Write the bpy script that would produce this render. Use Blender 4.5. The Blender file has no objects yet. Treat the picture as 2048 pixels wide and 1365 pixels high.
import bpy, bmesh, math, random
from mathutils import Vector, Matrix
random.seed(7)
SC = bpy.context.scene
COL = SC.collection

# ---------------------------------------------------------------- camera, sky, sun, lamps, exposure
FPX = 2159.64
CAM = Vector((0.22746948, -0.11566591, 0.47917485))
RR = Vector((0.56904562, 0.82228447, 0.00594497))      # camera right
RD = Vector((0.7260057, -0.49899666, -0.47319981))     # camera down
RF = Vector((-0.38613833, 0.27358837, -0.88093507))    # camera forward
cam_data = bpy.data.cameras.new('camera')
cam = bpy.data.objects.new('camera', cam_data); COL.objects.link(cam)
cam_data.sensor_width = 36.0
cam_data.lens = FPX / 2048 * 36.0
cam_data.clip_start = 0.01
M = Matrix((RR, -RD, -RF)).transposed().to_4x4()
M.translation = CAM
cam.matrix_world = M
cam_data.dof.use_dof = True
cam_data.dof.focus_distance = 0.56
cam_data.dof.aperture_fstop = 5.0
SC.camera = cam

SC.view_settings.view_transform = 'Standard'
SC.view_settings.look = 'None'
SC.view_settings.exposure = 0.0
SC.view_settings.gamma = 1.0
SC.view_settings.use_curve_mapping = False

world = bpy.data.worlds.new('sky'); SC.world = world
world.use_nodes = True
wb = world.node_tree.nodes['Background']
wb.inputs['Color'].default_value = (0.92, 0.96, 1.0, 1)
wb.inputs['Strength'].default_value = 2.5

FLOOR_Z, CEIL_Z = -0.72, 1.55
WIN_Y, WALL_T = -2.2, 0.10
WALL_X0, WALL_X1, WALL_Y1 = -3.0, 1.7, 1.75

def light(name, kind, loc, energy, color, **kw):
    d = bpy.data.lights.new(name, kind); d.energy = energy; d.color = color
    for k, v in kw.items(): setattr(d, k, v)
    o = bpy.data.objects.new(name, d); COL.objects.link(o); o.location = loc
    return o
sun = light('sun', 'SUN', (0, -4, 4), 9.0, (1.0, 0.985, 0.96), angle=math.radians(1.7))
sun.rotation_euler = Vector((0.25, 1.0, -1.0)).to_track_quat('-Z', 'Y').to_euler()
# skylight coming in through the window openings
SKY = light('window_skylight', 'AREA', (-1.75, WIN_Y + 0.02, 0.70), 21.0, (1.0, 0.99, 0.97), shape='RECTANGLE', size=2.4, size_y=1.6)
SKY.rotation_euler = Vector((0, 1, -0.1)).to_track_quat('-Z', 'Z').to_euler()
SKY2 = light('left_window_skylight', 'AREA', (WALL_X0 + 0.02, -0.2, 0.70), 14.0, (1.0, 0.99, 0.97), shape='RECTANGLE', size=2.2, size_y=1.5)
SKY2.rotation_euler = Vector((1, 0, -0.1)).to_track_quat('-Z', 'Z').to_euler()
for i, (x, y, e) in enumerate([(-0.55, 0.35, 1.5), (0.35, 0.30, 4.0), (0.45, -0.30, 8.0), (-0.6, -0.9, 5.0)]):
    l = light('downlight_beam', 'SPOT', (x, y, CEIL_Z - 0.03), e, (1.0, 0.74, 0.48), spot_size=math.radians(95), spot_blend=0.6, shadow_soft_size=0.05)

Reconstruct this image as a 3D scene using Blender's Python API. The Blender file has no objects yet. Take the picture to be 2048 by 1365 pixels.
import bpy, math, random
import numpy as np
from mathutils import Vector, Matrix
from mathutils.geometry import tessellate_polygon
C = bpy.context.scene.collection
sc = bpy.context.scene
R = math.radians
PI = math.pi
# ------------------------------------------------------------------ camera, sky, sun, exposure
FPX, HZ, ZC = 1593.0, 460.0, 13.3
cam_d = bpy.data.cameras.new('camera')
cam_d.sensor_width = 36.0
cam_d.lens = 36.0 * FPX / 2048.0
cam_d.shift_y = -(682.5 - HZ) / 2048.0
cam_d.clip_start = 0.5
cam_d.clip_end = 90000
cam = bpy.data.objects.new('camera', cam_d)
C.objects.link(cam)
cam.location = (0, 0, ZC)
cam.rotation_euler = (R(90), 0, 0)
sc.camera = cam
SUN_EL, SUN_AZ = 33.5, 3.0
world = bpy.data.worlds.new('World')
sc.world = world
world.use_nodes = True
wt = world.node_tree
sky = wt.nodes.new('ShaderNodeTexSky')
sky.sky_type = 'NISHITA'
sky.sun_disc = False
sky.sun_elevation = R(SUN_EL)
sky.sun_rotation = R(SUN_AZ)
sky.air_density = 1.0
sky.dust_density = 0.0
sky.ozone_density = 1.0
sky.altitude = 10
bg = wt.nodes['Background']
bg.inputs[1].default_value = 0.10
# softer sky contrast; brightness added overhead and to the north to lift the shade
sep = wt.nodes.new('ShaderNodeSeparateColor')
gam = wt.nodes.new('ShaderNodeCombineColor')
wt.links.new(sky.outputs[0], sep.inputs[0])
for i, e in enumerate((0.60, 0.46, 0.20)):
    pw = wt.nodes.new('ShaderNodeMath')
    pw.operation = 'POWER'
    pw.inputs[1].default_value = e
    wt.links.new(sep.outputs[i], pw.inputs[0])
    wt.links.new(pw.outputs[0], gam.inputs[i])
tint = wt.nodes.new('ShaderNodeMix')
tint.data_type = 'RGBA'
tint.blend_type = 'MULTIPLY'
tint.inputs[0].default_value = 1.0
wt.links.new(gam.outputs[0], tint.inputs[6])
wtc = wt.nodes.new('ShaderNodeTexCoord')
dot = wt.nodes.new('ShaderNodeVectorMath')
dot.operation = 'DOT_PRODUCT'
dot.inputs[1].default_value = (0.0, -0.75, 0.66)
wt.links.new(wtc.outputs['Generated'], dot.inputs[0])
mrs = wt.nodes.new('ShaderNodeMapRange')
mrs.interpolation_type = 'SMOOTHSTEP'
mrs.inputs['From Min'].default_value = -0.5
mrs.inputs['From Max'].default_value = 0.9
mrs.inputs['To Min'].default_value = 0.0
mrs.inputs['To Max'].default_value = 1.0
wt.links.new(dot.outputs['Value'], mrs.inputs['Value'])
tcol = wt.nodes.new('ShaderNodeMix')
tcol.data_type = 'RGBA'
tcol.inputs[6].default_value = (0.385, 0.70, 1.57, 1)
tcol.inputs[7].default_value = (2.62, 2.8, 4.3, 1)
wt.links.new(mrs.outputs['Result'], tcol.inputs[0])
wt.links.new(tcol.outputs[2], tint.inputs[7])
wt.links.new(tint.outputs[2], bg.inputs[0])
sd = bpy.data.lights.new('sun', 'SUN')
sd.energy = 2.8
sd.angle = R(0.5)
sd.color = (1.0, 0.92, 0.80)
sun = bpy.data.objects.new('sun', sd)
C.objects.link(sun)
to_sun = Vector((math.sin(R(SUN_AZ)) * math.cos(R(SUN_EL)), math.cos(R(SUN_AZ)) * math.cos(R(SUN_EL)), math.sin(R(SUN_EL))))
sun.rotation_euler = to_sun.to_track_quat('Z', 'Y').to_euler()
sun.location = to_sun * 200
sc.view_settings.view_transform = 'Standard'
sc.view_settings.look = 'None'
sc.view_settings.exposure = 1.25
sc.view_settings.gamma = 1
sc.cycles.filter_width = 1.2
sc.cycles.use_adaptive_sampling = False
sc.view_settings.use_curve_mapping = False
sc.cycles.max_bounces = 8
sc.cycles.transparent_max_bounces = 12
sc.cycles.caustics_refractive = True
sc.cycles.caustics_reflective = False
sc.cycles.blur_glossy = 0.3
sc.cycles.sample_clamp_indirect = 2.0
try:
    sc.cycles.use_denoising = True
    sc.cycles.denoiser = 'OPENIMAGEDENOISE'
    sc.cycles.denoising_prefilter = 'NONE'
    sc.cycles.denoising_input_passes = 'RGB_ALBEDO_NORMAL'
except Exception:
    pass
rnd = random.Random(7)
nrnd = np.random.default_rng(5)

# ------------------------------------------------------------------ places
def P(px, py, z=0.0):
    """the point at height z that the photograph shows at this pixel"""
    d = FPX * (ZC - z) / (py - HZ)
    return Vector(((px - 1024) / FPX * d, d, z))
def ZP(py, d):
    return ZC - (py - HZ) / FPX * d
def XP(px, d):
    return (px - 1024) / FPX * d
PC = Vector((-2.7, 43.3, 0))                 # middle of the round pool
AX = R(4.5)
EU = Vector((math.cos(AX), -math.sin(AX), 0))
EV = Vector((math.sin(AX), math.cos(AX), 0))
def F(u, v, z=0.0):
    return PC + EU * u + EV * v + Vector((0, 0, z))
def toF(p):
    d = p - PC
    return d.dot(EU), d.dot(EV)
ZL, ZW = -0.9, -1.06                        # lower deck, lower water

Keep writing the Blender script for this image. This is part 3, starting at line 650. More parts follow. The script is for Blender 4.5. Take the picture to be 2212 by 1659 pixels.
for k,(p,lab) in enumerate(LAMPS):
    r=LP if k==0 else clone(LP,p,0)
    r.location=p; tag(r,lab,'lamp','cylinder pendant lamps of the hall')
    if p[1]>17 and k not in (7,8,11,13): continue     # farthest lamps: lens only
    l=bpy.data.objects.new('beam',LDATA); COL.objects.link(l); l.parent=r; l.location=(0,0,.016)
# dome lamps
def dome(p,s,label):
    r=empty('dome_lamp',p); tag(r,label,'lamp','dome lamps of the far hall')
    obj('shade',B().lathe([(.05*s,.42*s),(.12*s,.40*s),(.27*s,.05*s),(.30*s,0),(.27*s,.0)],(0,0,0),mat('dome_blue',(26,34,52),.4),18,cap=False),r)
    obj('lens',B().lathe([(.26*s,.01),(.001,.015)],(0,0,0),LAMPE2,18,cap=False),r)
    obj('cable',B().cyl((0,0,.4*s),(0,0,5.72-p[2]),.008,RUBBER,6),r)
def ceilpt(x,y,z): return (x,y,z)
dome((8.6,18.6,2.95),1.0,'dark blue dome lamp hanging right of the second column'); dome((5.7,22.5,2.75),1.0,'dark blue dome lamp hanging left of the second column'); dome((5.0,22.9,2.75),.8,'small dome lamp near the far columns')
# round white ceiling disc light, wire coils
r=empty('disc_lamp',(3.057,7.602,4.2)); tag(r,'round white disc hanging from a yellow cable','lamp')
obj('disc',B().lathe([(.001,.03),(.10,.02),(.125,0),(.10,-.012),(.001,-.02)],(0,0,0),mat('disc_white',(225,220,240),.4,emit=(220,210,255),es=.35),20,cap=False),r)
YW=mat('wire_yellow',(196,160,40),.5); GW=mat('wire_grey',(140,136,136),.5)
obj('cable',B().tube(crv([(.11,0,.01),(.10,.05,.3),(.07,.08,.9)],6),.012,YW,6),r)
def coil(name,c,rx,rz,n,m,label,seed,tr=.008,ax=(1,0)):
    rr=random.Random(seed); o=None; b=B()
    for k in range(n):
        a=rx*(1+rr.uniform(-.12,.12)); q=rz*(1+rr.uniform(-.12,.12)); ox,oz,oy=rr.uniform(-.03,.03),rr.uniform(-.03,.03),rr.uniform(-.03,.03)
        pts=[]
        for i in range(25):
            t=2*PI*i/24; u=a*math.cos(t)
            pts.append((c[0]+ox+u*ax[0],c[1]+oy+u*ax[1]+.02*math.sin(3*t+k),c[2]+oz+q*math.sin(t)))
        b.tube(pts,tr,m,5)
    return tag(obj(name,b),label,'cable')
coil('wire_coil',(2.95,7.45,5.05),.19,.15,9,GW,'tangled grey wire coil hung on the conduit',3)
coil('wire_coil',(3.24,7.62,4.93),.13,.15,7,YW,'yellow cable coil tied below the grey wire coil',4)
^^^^
§ **The task**
Include the first line, the line containing "COL = SC.collection", and every line between them, copied exactly from the material above; output no other line.

§ **Exercise output**
Write the bpy script that would produce this render. Use Blender 4.5. The Blender file has no objects yet. Treat the picture as 2048 pixels wide and 1365 pixels high.
import bpy, bmesh, math, random
from mathutils import Vector, Matrix
random.seed(7)
SC = bpy.context.scene
COL = SC.collection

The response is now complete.